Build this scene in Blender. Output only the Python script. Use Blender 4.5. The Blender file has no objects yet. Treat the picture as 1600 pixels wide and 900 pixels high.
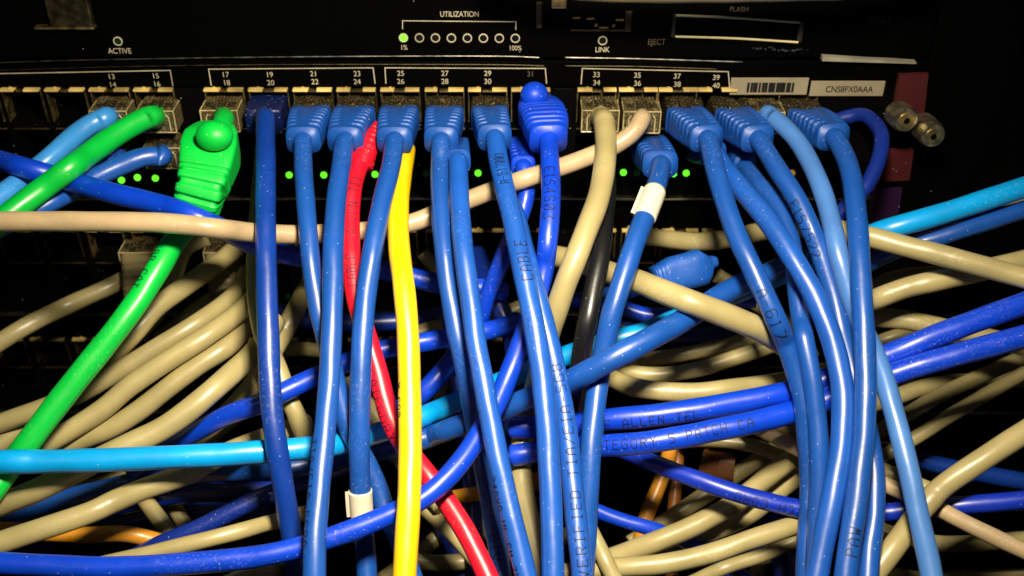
import bpy, bmesh, math, random
import numpy as np
from mathutils import Vector, Matrix

random.seed(7)
SC = bpy.context.scene
C = SC.collection
MM = 0.001
# ------------------------------------------------------------------ camera
F = 1700.0                      # focal length in photo pixels (photo is 1600 wide)
PITCH = math.radians(35)
CAM = np.array([0.0, -317.0, 148.0])          # millimetres; switch front is the plane Y = 0
FW = np.array([0.0, math.cos(PITCH), -math.sin(PITCH)])
DN = np.array([0.0, -math.sin(PITCH), -math.cos(PITCH)])
RT = np.array([1.0, 0.0, 0.0])
cd = bpy.data.cameras.new("camera")
cam = bpy.data.objects.new("camera", cd); C.objects.link(cam)
cam.location = CAM * MM
cam.rotation_euler = (math.radians(90) - PITCH, 0, 0)
cd.sensor_width = 36.0
cd.lens = 36.0 * F / 1600.0
cd.clip_start = 0.01; cd.clip_end = 50
cd.dof.use_dof = True
cd.dof.focus_distance = 0.295
cd.dof.aperture_fstop = 18.0
SC.camera = cam
# ------------------------------------------------------------------ world
w = bpy.data.worlds.new("World"); SC.world = w; w.use_nodes = True
w.node_tree.nodes["Background"].inputs[0].default_value = (0.9, 0.85, 0.7, 1)
w.node_tree.nodes["Background"].inputs[1].default_value = 0.004
# ------------------------------------------------------------------ lamps
def area(name, loc, target, size, energy, col, sy=None, spread=180):
    l = bpy.data.lights.new(name, 'AREA'); l.energy = energy; l.color = col
    l.shape = 'RECTANGLE'; l.size = size; l.size_y = sy or size
    l.spread = math.radians(spread)
    o = bpy.data.objects.new(name, l); C.objects.link(o)
    o.location = Vector(loc) * MM
    o.rotation_euler = (Vector(target) - Vector(loc)).to_track_quat('-Z', 'Y').to_euler()
    return o
area("key_lamp", (22, -205, 190), (-20, -90, -75), 0.034, 0.86, (1.0, 0.88, 0.68), 0.034, 118)
area("side_lamp", (-170, -300, 170), (-20, -80, -60), 0.08, 0.02, (1.0, 0.86, 0.62))
# ------------------------------------------------------------------ exposure
SC.view_settings.view_transform = 'Standard'
SC.view_settings.look = 'None'
SC.view_settings.exposure = 0.0
SC.view_settings.gamma = 1.0
SC.render.resolution_x = 1024; SC.render.resolution_y = 576

# ------------------------------------------------------------------ projection helpers (mm)
def ray(px, py):
    return FW + (px - 800) / F * RT + (py - 450) / F * DN
def at_depth(px, py, d):
    return CAM + ray(px, py) * d
def on_y(px, py, Y=0.0):
    r = ray(px, py); return CAM + r * ((Y - CAM[1]) / r[1])
def panel_depth(py, Y=0.0):
    return (Y - CAM[1]) / ray(800, py)[1]
BY = [-60, 0, 120, 150, 212, 250, 300, 400, 500, 700, 900, 960]
BD = [296, 300, 326, 341, 322, 314, 305, 294, 288, 280, 272, 270]
def base(py): return float(np.interp(py, BY, BD))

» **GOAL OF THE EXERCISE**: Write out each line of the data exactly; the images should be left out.

» **RESPONSE TO THIS TASK**:
Build this scene in Blender. Output only the Python script. Use Blender 4.5. The Blender file has no objects yet. Treat the picture as 1600 pixels wide and 900 pixels high.
import bpy, bmesh, math, random
import numpy as np
from mathutils import Vector, Matrix

random.seed(7)
SC = bpy.context.scene
C = SC.collection
MM = 0.001
# ------------------------------------------------------------------ camera
F = 1700.0                      # focal length in photo pixels (photo is 1600 wide)
PITCH = math.radians(35)
CAM = np.array([0.0, -317.0, 148.0])          # millimetres; switch front is the plane Y = 0
FW = np.array([0.0, math.cos(PITCH), -math.sin(PITCH)])
DN = np.array([0.0, -math.sin(PITCH), -math.cos(PITCH)])
RT = np.array([1.0, 0.0, 0.0])
cd = bpy.data.cameras.new("camera")
cam = bpy.data.objects.new("camera", cd); C.objects.link(cam)
cam.location = CAM * MM
cam.rotation_euler = (math.radians(90) - PITCH, 0, 0)
cd.sensor_width = 36.0
cd.lens = 36.0 * F / 1600.0
cd.clip_start = 0.01; cd.clip_end = 50
cd.dof.use_dof = True
cd.dof.focus_distance = 0.295
cd.dof.aperture_fstop = 18.0
SC.camera = cam
# ------------------------------------------------------------------ world
w = bpy.data.worlds.new("World"); SC.world = w; w.use_nodes = True
w.node_tree.nodes["Background"].inputs[0].default_value = (0.9, 0.85, 0.7, 1)
w.node_tree.nodes["Background"].inputs[1].default_value = 0.004
# ------------------------------------------------------------------ lamps
def area(name, loc, target, size, energy, col, sy=None, spread=180):
    l = bpy.data.lights.new(name, 'AREA'); l.energy = energy; l.color = col
    l.shape = 'RECTANGLE'; l.size = size; l.size_y = sy or size
    l.spread = math.radians(spread)
    o = bpy.data.objects.new(name, l); C.objects.link(o)
    o.location = Vector(loc) * MM
    o.rotation_euler = (Vector(target) - Vector(loc)).to_track_quat('-Z', 'Y').to_euler()
    return o
area("key_lamp", (22, -205, 190), (-20, -90, -75), 0.034, 0.86, (1.0, 0.88, 0.68), 0.034, 118)
area("side_lamp", (-170, -300, 170), (-20, -80, -60), 0.08, 0.02, (1.0, 0.86, 0.62))
# ------------------------------------------------------------------ exposure
SC.view_settings.view_transform = 'Standard'
SC.view_settings.look = 'None'
SC.view_settings.exposure = 0.0
SC.view_settings.gamma = 1.0
SC.render.resolution_x = 1024; SC.render.resolution_y = 576

# ------------------------------------------------------------------ projection helpers (mm)
def ray(px, py):
    return FW + (px - 800) / F * RT + (py - 450) / F * DN
def at_depth(px, py, d):
    return CAM + ray(px, py) * d
def on_y(px, py, Y=0.0):
    r = ray(px, py); return CAM + r * ((Y - CAM[1]) / r[1])
def panel_depth(py, Y=0.0):
    return (Y - CAM[1]) / ray(800, py)[1]
BY = [-60, 0, 120, 150, 212, 250, 300, 400, 500, 700, 900, 960]
BD = [296, 300, 326, 341, 322, 314, 305, 294, 288, 280, 272, 270]
def base(py): return float(np.interp(py, BY, BD))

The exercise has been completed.